| Material for this exercise |

- - - - - - -

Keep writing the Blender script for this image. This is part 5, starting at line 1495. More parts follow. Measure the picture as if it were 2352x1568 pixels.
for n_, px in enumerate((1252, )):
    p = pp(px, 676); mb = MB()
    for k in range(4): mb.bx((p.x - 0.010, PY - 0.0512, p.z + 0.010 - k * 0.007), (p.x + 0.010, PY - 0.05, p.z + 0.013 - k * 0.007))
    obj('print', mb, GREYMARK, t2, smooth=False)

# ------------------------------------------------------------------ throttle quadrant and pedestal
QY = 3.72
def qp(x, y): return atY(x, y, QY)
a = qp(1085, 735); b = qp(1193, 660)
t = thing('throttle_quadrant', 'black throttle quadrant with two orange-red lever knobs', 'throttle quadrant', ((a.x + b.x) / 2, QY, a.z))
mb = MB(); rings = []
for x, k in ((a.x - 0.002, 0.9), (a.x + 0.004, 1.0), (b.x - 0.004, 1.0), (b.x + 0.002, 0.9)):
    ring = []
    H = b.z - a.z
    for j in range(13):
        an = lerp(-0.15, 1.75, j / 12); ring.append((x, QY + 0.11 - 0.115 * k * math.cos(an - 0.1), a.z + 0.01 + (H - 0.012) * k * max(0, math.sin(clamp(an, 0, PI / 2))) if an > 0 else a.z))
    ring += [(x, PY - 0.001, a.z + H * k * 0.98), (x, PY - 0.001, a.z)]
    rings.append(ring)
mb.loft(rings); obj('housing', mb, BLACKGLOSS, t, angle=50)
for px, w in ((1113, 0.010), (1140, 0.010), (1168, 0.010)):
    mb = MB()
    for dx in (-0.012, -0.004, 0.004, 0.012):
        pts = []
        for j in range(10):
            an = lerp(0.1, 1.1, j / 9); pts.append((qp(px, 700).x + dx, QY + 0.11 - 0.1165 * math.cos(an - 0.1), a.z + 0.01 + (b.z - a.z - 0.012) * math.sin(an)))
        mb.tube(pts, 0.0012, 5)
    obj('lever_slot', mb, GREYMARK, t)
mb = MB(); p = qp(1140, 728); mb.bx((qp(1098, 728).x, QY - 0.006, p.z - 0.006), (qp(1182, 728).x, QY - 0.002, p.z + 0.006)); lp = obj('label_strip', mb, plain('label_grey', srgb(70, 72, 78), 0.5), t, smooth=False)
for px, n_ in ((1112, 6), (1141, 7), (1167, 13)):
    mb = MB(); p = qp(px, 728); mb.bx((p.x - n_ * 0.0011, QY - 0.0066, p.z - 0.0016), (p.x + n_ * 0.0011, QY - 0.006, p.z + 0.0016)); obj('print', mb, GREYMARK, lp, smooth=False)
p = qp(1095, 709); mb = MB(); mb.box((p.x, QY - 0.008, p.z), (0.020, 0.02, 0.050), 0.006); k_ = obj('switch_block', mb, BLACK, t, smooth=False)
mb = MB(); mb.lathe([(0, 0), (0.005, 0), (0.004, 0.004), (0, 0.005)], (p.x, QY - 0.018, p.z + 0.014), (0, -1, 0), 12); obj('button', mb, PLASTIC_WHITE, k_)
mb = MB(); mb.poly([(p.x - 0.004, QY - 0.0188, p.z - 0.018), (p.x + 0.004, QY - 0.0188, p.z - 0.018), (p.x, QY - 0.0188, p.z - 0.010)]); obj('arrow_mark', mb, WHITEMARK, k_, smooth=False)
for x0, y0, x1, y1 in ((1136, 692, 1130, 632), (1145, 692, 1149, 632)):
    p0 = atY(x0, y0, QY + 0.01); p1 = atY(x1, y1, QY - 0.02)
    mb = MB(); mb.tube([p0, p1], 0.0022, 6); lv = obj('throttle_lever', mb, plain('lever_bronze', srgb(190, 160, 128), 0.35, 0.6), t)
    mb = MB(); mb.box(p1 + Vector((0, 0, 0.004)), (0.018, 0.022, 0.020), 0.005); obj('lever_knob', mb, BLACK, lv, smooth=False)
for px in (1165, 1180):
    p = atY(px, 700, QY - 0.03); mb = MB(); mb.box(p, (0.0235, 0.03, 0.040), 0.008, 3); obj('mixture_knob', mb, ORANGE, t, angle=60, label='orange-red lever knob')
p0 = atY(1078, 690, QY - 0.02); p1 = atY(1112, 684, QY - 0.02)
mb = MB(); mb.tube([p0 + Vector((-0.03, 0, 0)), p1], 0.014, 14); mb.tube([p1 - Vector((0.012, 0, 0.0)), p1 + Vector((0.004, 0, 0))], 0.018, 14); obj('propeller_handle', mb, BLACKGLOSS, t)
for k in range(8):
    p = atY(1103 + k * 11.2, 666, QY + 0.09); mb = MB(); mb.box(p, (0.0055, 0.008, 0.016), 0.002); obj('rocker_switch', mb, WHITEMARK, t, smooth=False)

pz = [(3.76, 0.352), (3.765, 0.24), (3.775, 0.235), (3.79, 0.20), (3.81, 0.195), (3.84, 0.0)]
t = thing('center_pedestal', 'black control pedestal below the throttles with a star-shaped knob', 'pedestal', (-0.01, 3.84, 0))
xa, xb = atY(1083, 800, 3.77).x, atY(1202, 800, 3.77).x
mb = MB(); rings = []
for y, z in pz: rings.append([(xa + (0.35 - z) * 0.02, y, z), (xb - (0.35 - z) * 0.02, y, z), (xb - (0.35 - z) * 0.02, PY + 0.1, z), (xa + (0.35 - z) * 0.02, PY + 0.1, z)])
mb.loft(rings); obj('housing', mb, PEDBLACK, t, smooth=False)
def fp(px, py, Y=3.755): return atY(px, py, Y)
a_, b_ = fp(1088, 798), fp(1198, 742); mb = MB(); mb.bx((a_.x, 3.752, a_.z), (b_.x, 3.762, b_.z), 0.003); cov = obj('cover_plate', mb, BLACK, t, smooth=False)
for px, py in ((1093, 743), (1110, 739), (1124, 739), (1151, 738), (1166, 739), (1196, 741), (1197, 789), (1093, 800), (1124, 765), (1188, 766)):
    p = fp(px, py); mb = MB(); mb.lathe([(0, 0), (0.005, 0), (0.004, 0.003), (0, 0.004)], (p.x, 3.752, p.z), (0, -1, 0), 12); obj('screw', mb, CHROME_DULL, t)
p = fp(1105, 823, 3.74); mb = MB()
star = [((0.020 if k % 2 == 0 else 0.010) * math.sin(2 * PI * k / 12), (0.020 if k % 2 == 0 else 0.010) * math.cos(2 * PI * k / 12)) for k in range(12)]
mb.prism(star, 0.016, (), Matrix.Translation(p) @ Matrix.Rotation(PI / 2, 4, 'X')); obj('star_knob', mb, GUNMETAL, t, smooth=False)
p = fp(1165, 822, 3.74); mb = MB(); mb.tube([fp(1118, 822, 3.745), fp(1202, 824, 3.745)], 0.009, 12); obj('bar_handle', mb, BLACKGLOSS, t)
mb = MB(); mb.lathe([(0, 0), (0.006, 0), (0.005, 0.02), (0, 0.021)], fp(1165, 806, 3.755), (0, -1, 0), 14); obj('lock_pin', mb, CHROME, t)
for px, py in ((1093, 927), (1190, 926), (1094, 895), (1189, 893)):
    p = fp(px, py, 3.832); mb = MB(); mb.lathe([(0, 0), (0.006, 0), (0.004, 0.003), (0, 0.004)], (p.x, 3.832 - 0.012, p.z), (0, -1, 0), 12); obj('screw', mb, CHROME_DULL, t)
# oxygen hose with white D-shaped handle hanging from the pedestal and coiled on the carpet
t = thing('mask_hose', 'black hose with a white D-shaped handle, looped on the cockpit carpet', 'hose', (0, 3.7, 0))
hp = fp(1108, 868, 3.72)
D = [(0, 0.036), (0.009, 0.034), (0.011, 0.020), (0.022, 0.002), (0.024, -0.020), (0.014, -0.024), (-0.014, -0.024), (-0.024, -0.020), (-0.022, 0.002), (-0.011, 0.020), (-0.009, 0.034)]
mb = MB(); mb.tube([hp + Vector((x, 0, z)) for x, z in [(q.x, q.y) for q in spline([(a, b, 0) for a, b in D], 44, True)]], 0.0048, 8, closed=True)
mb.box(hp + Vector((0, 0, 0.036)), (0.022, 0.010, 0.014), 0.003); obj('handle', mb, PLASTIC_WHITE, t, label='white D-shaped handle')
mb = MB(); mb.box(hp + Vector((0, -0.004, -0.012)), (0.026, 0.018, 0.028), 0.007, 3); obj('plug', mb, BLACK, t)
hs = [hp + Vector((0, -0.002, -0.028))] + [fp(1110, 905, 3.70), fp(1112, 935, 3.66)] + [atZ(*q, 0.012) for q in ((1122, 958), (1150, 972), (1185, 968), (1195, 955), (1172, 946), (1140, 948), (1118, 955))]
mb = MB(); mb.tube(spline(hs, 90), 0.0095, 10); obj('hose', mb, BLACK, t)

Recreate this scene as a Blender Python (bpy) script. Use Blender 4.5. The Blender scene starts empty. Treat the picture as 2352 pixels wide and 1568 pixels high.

- - - - - - -

| Required task |
Begin with the first line of the records and reproduce each line as is, ending with the line that holds "obj('print', mb, GREYMARK, t2, smooth=False)".

| Task solution |
Keep writing the Blender script for this image. This is part 5, starting at line 1495. More parts follow. Measure the picture as if it were 2352x1568 pixels.
for n_, px in enumerate((1252, )):
    p = pp(px, 676); mb = MB()
    for k in range(4): mb.bx((p.x - 0.010, PY - 0.0512, p.z + 0.010 - k * 0.007), (p.x + 0.010, PY - 0.05, p.z + 0.013 - k * 0.007))
    obj('print', mb, GREYMARK, t2, smooth=False)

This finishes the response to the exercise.